C’è voluta l’esortazione del Presidente della repubblica Mattarella - forse - per far sì che il dibattito sul mutamento climatico non scivoli nella più becera banalità. Per apparire simpatici - o semplicemente perché le loro capacità percettive sono alquanto limitate - alcuni conduttori televisivi si sono recentemente imbarcati su tale tema cruciale sfoggiando argomenti da far impallidire Sancho Panza. «A luglio ha sempre fatto caldo», ha spiegato un tizio dal pulpito di una televisione nazionale. E, per dar sostanza a tale ovvietà, ha chiamato a sostegno un vecchio direttore di giornale - ormai ottuagenario - che non mancava di confermare.

Tale presunta leggerezza sconfina nella frivolezza o rozza superficialità di chi non coglie la portata di quanto dibatte.

«La leggerezza per me si associa con la precisione e la determinazione, non con la vaghezza e l’abbandono al caso», scrive Italo Calvino nelle sue “Lezioni americane”. Infatti la raffinatezza del ragionamento non sta nell’individuare il manicheismo di un bianco o un nero - che tutti distinguono, così come tutti sanno che a luglio qui ha sempre fatto caldo -, quanto nel cogliere le sfumature, nella capacità di misurare il gradiente, nell’osservare con esattezza i dettagli.
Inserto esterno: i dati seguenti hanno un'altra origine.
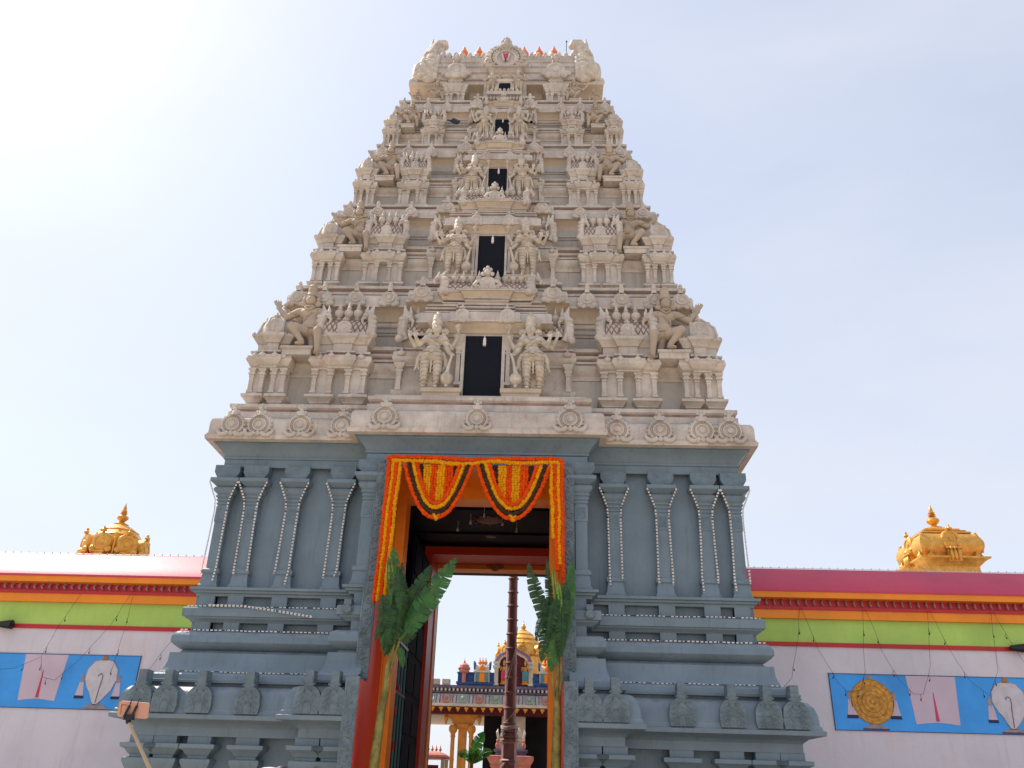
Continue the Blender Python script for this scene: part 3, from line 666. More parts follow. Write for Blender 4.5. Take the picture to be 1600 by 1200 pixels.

Tutti gli scritti di Calvino hanno un profondo debito con l’osservazione approfondita, tuttavia uno - Palomar - ne rappresenta addirittura il trionfo. Nel capitolo Luna di pomeriggio, il signor Palomar assume su di sé il miracolo della poesia leopardiana (“Che fai tu, luna, in ciel?”) per vivisezionarne ogni aspetto visibile. Inizia così: «La luna di pomeriggio nessuno la guarda, ed è quello il momento in cui avrebbe più bisogno del nostro interessamento, dato che la sua esistenza è ancora in forse. È un’ombra biancastra che affiora dall’azzurro intenso del cielo, carico di luce solare; chi ci assicura che ce la farà anche stavolta a prendere forma e lucentezza? È così fragile e pallida e sottile; solo da una parte comincia ad acquisire un contorno netto come un arco di falce, e il resto è ancora tutto imbevuto di celeste. (…)».

Gli opinionisti televisivi di cui sopra risolverebbero: la luna? C’è sempre stata.

Italo Calvino, “Palomar”, Einaudi, 1983.